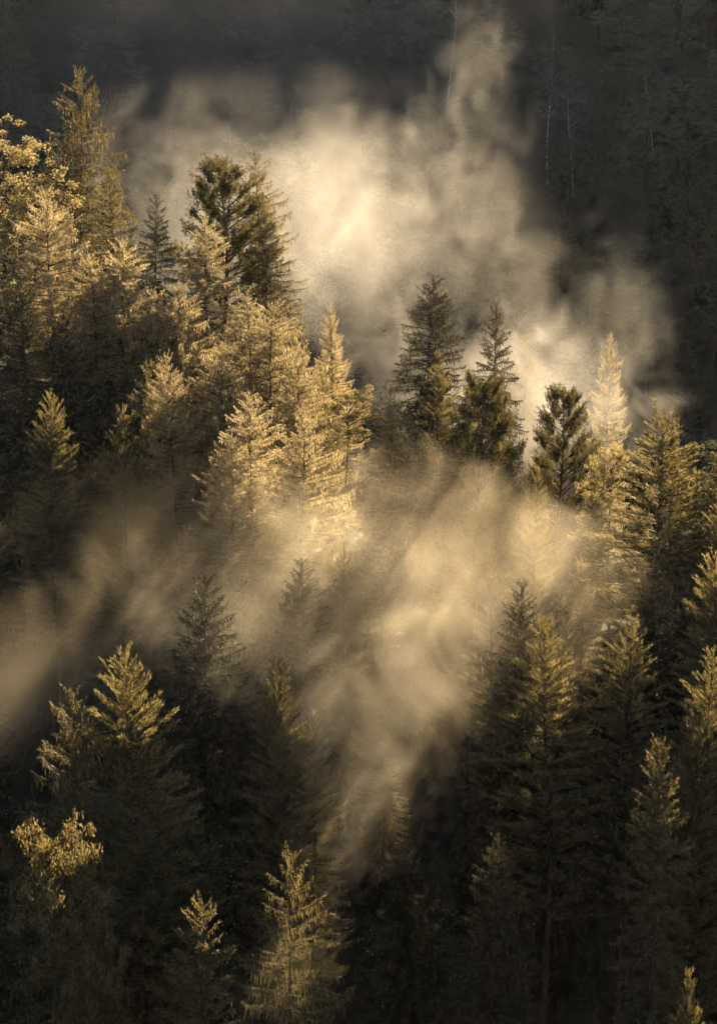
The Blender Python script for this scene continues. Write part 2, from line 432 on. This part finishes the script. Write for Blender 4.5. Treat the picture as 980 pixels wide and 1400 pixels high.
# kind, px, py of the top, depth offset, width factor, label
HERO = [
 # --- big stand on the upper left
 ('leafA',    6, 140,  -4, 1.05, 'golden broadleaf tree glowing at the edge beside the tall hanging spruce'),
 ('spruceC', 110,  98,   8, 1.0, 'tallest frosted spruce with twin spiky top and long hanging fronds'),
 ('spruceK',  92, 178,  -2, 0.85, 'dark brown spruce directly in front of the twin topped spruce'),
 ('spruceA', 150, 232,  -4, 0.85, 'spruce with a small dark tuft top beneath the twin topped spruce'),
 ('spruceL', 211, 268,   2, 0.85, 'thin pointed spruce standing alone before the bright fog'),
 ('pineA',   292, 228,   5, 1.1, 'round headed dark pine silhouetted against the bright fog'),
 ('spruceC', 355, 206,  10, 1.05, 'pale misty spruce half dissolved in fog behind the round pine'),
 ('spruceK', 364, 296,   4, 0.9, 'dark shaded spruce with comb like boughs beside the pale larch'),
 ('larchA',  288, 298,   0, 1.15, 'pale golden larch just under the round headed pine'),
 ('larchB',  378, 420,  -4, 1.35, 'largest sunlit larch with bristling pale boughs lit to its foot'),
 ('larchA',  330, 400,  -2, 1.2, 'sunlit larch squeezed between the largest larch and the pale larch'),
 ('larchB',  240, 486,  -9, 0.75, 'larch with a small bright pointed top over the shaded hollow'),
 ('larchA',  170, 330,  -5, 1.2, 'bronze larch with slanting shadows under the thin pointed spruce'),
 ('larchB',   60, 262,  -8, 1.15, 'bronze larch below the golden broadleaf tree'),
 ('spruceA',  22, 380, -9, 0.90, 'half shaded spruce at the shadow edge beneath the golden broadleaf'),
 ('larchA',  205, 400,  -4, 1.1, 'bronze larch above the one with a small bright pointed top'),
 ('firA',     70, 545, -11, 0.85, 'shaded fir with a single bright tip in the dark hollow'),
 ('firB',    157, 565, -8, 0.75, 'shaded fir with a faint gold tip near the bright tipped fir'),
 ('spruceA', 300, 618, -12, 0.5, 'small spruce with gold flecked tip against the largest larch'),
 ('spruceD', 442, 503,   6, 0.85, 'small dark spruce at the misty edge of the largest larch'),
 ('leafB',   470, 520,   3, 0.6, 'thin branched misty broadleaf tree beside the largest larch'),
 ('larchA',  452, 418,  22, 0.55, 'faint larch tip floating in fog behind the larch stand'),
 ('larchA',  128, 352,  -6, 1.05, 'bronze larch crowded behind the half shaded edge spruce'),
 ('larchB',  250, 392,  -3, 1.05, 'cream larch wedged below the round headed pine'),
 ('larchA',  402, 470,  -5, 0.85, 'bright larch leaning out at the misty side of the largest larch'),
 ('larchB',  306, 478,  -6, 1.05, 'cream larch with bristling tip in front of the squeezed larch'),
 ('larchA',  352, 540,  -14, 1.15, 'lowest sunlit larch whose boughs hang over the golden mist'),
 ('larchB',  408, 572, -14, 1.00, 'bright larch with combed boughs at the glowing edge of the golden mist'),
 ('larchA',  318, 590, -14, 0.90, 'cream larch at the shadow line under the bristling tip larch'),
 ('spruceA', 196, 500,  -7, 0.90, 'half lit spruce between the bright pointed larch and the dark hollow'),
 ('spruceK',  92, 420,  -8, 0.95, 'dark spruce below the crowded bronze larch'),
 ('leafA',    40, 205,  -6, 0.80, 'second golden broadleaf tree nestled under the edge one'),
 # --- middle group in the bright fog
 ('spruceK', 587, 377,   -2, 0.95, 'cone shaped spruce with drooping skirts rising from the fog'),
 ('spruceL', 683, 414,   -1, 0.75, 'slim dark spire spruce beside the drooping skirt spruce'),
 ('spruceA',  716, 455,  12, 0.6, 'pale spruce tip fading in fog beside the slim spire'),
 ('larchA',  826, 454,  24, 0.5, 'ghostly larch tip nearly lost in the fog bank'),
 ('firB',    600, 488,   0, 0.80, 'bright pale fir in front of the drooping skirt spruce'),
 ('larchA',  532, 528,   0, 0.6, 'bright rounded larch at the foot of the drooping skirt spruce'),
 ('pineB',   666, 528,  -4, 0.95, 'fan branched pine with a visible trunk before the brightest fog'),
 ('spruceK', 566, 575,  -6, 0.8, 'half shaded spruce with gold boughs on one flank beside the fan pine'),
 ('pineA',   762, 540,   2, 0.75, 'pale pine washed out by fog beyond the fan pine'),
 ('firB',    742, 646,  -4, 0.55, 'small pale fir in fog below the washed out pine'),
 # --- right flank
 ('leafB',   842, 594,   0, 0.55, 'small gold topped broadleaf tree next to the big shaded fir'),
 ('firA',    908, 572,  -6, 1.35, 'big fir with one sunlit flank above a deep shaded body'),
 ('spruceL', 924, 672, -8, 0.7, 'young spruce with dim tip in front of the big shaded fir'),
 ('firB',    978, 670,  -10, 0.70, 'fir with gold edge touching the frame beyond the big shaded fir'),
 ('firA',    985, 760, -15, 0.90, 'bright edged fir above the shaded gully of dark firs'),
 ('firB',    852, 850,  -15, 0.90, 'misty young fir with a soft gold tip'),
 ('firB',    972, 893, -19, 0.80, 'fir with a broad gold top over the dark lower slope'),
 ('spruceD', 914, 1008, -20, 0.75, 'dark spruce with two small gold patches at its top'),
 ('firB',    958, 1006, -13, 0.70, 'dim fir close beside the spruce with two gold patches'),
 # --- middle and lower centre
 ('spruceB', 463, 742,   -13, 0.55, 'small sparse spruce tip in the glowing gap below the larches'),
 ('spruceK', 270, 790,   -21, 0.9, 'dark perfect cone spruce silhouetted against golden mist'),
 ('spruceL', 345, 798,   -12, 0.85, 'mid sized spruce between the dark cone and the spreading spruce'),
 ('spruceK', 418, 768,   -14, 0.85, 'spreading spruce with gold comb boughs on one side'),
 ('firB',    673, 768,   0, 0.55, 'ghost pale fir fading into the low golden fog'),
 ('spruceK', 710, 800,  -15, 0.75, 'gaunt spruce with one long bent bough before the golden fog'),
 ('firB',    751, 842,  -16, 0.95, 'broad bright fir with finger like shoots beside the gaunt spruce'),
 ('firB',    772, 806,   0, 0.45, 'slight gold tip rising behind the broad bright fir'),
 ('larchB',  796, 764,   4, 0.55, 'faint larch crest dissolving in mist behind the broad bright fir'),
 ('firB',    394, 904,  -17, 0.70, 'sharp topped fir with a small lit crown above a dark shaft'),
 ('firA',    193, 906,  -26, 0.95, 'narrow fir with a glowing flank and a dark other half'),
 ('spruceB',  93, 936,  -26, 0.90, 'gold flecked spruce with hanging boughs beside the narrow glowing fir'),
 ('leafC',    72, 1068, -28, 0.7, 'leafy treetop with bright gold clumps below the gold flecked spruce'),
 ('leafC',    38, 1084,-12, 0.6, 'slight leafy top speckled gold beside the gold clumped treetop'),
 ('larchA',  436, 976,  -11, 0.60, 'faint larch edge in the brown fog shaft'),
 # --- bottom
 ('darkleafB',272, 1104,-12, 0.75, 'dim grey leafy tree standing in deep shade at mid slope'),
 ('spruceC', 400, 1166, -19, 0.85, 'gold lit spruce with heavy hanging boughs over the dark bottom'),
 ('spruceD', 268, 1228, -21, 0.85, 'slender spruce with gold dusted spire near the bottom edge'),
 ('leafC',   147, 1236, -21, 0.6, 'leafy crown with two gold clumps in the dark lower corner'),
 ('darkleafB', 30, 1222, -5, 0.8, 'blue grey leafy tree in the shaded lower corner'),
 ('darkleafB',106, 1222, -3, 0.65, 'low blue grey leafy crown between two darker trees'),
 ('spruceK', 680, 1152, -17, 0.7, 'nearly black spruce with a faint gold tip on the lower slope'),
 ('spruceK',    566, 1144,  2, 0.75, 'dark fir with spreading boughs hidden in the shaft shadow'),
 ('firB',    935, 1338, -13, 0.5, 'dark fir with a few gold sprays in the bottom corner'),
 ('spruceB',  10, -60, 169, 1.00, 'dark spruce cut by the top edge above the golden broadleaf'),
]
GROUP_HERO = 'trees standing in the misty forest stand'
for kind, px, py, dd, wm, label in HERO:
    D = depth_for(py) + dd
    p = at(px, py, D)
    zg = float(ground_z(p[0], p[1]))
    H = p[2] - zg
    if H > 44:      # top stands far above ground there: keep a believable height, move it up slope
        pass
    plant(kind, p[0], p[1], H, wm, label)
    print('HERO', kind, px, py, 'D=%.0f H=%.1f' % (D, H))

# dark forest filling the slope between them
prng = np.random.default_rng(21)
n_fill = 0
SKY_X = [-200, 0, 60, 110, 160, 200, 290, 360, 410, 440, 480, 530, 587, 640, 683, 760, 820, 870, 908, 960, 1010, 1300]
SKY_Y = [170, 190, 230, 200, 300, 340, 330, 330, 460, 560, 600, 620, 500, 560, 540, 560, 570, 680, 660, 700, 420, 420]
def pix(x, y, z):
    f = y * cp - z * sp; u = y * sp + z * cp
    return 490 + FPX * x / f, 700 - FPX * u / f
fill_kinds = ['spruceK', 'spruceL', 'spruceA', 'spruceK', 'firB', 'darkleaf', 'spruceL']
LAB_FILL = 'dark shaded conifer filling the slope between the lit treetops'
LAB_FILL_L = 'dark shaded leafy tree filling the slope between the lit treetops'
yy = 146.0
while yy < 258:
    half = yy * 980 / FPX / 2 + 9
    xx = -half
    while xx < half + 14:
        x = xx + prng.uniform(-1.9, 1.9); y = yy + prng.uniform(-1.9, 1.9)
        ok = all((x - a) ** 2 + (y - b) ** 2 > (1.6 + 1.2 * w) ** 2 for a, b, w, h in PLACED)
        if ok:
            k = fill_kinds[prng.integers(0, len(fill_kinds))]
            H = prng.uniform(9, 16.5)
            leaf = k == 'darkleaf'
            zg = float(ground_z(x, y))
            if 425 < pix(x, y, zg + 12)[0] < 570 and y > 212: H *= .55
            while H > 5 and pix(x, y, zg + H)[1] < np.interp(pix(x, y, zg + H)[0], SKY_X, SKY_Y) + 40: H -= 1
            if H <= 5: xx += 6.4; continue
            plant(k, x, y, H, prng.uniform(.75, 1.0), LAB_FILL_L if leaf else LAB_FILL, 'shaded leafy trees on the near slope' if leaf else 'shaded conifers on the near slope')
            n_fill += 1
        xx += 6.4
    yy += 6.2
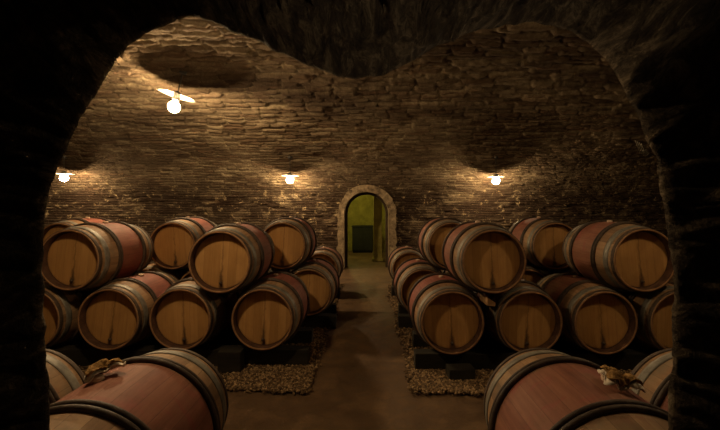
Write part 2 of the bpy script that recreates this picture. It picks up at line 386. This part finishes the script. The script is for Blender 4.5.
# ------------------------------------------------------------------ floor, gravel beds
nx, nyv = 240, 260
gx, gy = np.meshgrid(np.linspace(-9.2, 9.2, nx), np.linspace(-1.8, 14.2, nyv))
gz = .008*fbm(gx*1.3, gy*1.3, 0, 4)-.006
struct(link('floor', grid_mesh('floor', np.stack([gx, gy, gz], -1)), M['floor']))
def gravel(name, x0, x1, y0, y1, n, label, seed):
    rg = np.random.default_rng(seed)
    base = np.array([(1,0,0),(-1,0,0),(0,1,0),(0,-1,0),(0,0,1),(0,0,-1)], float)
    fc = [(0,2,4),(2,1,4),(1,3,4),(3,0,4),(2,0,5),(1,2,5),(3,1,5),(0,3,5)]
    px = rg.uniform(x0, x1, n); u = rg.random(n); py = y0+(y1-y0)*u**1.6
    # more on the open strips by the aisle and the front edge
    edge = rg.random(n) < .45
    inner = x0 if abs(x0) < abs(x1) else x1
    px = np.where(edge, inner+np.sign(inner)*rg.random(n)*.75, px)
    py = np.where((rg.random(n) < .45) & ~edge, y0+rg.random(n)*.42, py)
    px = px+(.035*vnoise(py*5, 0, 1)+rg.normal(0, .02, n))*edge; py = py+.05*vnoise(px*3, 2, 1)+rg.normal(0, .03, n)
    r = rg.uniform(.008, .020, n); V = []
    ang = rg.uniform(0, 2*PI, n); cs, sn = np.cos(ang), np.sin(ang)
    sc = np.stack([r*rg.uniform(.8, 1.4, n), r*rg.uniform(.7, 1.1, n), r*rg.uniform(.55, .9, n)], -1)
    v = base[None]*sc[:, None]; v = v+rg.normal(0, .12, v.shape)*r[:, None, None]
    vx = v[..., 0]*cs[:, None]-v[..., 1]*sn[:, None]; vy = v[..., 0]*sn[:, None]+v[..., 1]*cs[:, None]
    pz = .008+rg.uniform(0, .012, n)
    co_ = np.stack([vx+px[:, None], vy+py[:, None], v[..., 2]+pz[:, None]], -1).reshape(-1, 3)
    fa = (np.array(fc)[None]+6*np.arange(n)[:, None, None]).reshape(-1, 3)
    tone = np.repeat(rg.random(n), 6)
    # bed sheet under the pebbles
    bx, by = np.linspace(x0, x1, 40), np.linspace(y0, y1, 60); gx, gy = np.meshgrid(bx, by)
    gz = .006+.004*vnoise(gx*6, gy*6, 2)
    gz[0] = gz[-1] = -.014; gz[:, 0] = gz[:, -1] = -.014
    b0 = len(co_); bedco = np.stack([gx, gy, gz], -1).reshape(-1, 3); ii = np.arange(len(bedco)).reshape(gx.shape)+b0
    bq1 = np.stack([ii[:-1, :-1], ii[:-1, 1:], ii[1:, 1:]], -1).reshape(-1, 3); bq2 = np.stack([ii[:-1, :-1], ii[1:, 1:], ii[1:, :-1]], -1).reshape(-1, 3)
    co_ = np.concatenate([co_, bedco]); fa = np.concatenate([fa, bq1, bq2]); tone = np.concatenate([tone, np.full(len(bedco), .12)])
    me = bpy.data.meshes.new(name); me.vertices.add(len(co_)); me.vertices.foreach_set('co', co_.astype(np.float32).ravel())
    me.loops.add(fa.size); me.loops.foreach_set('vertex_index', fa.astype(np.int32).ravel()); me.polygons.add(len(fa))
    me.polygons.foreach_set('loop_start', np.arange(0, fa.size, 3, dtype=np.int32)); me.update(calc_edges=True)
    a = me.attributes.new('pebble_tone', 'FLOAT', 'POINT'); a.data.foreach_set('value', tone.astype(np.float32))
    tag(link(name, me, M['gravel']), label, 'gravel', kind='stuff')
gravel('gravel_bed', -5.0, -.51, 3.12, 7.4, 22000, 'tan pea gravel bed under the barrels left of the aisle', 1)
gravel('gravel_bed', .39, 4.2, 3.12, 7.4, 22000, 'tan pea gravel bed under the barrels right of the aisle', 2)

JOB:
Exact duplication is required for the lines above, from the line that contains "4, 0.9, 'dark" to the line that contains "('spruceA', 300, 618, -12, 0.5, 'small", inclusive; omit all others.

RESPONSE:
 ('spruceK', 364, 296,   4, 0.9, 'dark shaded spruce with comb like boughs beside the pale larch'),
 ('larchA',  288, 298,   0, 1.15, 'pale golden larch just under the round headed pine'),
 ('larchB',  378, 420,  -4, 1.35, 'largest sunlit larch with bristling pale boughs lit to its foot'),
 ('larchA',  330, 400,  -2, 1.2, 'sunlit larch squeezed between the largest larch and the pale larch'),
 ('larchB',  240, 486,  -9, 0.75, 'larch with a small bright pointed top over the shaded hollow'),
 ('larchA',  170, 330,  -5, 1.2, 'bronze larch with slanting shadows under the thin pointed spruce'),
 ('larchB',   60, 262,  -8, 1.15, 'bronze larch below the golden broadleaf tree'),
 ('spruceA',  22, 380, -9, 0.90, 'half shaded spruce at the shadow edge beneath the golden broadleaf'),
 ('larchA',  205, 400,  -4, 1.1, 'bronze larch above the one with a small bright pointed top'),
 ('firA',     70, 545, -11, 0.85, 'shaded fir with a single bright tip in the dark hollow'),
 ('firB',    157, 565, -8, 0.75, 'shaded fir with a faint gold tip near the bright tipped fir'),
 ('spruceA', 300, 618, -12, 0.5, 'small spruce with gold flecked tip against the largest larch'),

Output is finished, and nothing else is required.